Career Advice, Useful Links

The 411 on fact checking. Hint: it’s a lot easier than you think

Use these to verify info.

words by: Natasha Marsh
Aug 17, 2020

In a world where silence is complacency, a wide majority of us are posting without fact checking. It’s happened to me many times. I’ll share a post boasting about a celebrity or political figure I fancy, just to find out they were recently involved in a scandal that goes against my morals. As a journalist, it’s embarrassing to have not known or researched the material before posting. As a human, it’s a way to spread false information or align information that goes against my character. 

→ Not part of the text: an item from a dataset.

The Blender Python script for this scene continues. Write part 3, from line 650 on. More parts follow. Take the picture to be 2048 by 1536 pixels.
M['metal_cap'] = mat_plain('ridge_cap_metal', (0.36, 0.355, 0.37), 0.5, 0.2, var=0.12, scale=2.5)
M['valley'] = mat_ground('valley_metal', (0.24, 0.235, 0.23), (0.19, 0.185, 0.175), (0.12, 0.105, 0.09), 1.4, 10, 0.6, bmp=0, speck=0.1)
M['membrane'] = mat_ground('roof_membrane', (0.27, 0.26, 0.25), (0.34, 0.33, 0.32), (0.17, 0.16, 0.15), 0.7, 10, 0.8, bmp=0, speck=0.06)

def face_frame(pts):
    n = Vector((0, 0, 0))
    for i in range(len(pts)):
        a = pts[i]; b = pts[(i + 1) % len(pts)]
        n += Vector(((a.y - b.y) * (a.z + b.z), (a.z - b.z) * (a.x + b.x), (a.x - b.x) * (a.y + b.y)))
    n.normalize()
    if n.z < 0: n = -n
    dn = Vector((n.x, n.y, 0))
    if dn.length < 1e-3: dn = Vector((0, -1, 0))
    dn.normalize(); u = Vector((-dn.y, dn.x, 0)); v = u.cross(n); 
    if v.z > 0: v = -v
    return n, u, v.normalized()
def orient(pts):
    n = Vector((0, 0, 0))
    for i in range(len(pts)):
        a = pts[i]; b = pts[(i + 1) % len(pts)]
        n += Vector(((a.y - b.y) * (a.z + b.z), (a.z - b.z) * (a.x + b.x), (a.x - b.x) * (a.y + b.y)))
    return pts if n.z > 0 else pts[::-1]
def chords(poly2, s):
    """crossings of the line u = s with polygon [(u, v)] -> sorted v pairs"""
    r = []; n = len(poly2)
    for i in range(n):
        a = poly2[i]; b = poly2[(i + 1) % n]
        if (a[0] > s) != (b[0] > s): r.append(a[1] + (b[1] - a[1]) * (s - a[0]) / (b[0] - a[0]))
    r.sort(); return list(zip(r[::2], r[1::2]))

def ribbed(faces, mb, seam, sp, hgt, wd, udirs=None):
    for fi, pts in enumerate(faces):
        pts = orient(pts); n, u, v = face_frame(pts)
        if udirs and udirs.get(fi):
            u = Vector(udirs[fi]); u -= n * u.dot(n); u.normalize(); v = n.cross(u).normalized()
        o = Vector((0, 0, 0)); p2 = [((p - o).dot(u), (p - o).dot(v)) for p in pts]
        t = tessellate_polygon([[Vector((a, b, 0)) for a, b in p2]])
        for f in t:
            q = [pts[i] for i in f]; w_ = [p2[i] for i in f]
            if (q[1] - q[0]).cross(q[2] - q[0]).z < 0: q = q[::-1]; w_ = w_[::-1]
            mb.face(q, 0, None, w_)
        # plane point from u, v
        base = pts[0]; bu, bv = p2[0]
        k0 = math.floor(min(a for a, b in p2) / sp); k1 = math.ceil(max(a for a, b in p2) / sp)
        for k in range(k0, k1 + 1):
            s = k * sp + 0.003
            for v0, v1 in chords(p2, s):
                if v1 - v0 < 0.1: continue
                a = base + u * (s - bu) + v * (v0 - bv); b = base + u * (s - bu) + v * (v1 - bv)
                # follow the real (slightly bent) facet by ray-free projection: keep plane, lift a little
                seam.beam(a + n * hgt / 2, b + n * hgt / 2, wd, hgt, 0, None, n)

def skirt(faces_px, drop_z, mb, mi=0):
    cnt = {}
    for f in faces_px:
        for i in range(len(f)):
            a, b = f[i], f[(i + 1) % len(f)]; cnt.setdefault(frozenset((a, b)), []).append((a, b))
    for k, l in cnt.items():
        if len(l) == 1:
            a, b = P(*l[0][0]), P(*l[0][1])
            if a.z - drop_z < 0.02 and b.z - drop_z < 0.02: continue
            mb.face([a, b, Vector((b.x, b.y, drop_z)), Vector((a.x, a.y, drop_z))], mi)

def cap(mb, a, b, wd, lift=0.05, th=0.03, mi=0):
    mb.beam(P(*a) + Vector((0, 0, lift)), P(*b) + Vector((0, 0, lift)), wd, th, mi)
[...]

I get it. It’s really hard to know if every single thing we read is accurate. Especially when we have Donald Trump as a president. Although fact checking is a real and legit job, you can’t rely or wait on these experts to release the truth on every article you read. Since the election is coming up, we wanted to put together a fact checking sheet to help us all spread truth, education and authenticity. The below is just a starting list of five resources where you can properly discern truth from lies.

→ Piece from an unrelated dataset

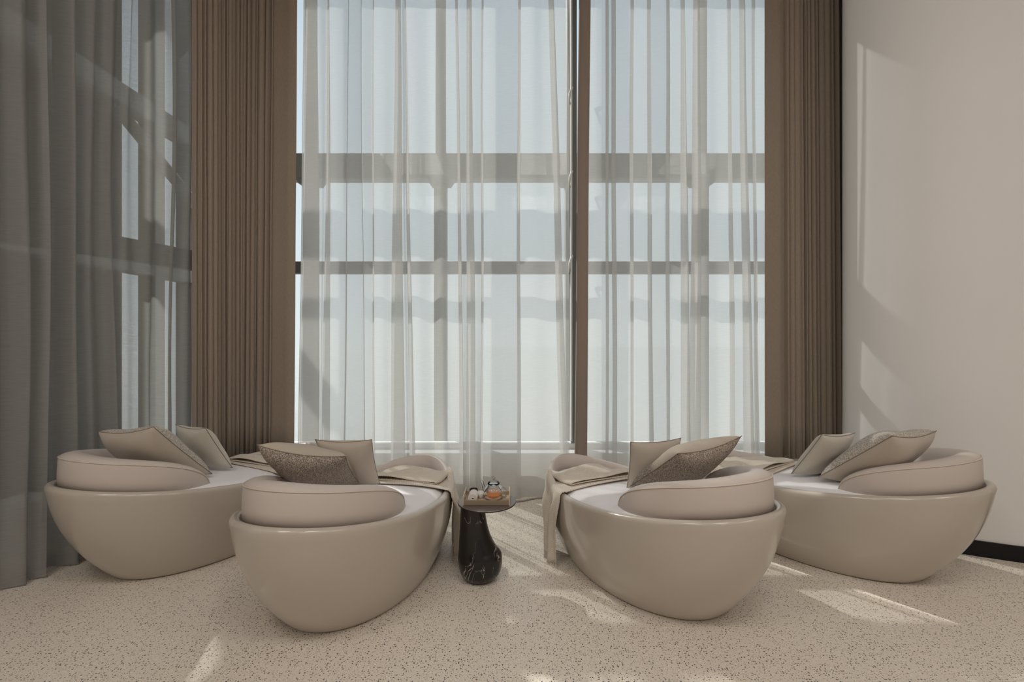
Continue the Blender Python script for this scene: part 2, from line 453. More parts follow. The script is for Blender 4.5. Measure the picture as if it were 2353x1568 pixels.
bm = bmesh.new(); box(bm, 8.0, 8.2, -8.0, 2.8, 0, CEIL); struct('wall_far_right', bm, M['wall'])
# left wall: plain part nearer than the window, plus head above the window
def LW(y): return LX(y) - 0.32
bm = bmesh.new(); obox(bm, (LW(-8) - .1, -8), (LW(1.0) - .1, 1.0), 0.2, 0, CEIL); struct('wall_left', bm, M['wall'])
# back window ledge
bm = bmesh.new(); box(bm, -3.4, 3.6, 4.62, 4.98, 0.0, 0.40, 0.006); struct('trim_1', bm, M['ledge'])
bm = bmesh.new(); box(bm, -3.4, 4.2, 4.75, 4.95, 5.45, CEIL); struct('wall_back', bm, M['wall'])
bm = bmesh.new(); box(bm, 3.3, 8.2, 4.70, 4.90, 0.0, CEIL); struct('wall_back_right', bm, M['wall'])

# window 1 (back) : frame, mullions, transom, panes
w1 = empty('window_1', (0, 4.85, 0.40)); w1['kind'] = 'structure'
def part_box(name, par, x0, x1, y0, y1, z0, z1, mat, bev=0.004):
    bm = bmesh.new(); L = par.location
    box(bm, x0 - L.x, x1 - L.x, y0 - L.y, y1 - L.y, z0 - L.z, z1 - L.z, bev)
    return link(name, bm, mat, par, smooth=False)
part_box('transom', w1, -2.75, 3.25, 4.80, 4.87, 2.27, 2.40, M['frame'])
part_box('sill_rail', w1, -2.75, 3.25, 4.80, 4.90, 0.40, 0.46, M['ledge'])
part_box('head_rail', w1, -2.75, 3.25, 4.80, 4.90, 5.38, 5.45, M['frame'])
for x in (-2.72, 0.66, 3.22):
    part_box('mullion', w1, x - 0.03, x + 0.03, 4.79, 4.91, 0.46, 5.38, M['frame'])
for (a, b) in ((-2.69, 0.63), (0.69, 3.19)):
    for (c, d) in ((0.46, 2.27), (2.40, 5.38)):
        part_box('pane', w1, a, b, 4.845, 4.853, c, d, M['glass'], 0)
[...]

Politifact won the Pulitzer Prize in 2009. It has a “Truth-O-Meter” that ranks claims as true, mostly true, false and our favorite, pants on fire.

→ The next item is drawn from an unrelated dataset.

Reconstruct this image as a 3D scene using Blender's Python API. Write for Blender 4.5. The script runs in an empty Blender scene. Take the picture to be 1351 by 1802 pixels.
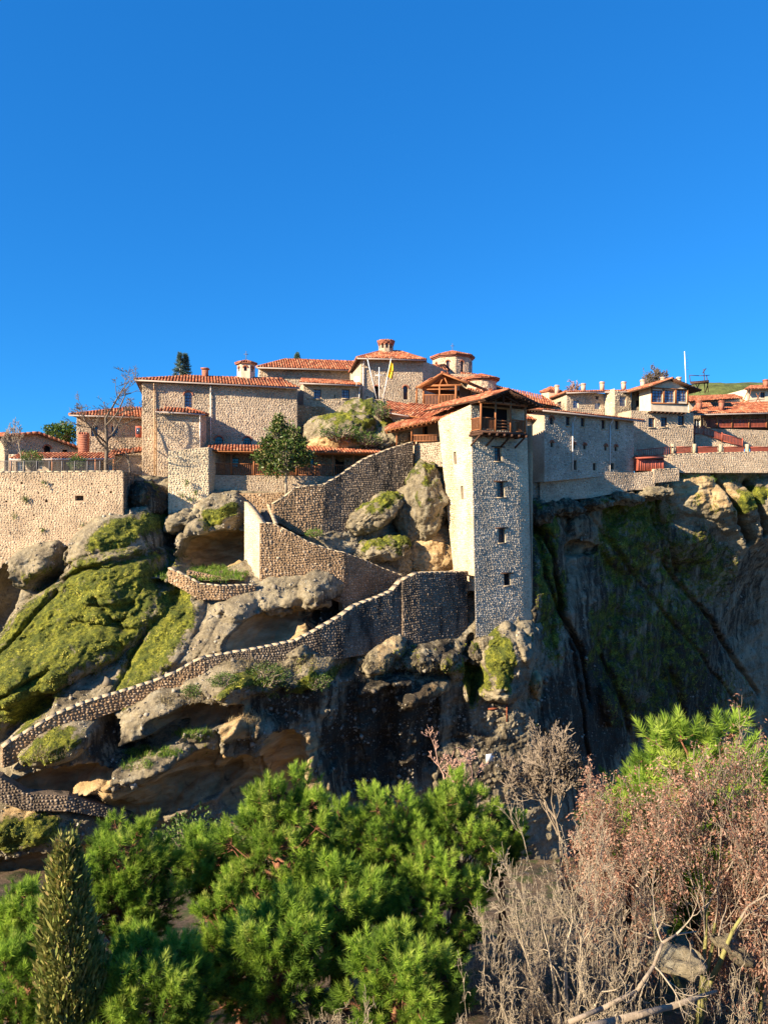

Developed by the University of Pennsylvania, the focus here is on the political sector.


Washington Post’s Fact Checker

Blog that takes apart words said by politicians, political organizations and the media.

Goal is to debunk internet rumors. Think Kanye, the Kardashians or Jada Pinkett Smith. 


NPR Fact Checker

Occasionally NPR releases audio clips explaining the fact check. Majority of the time they report on political statements only.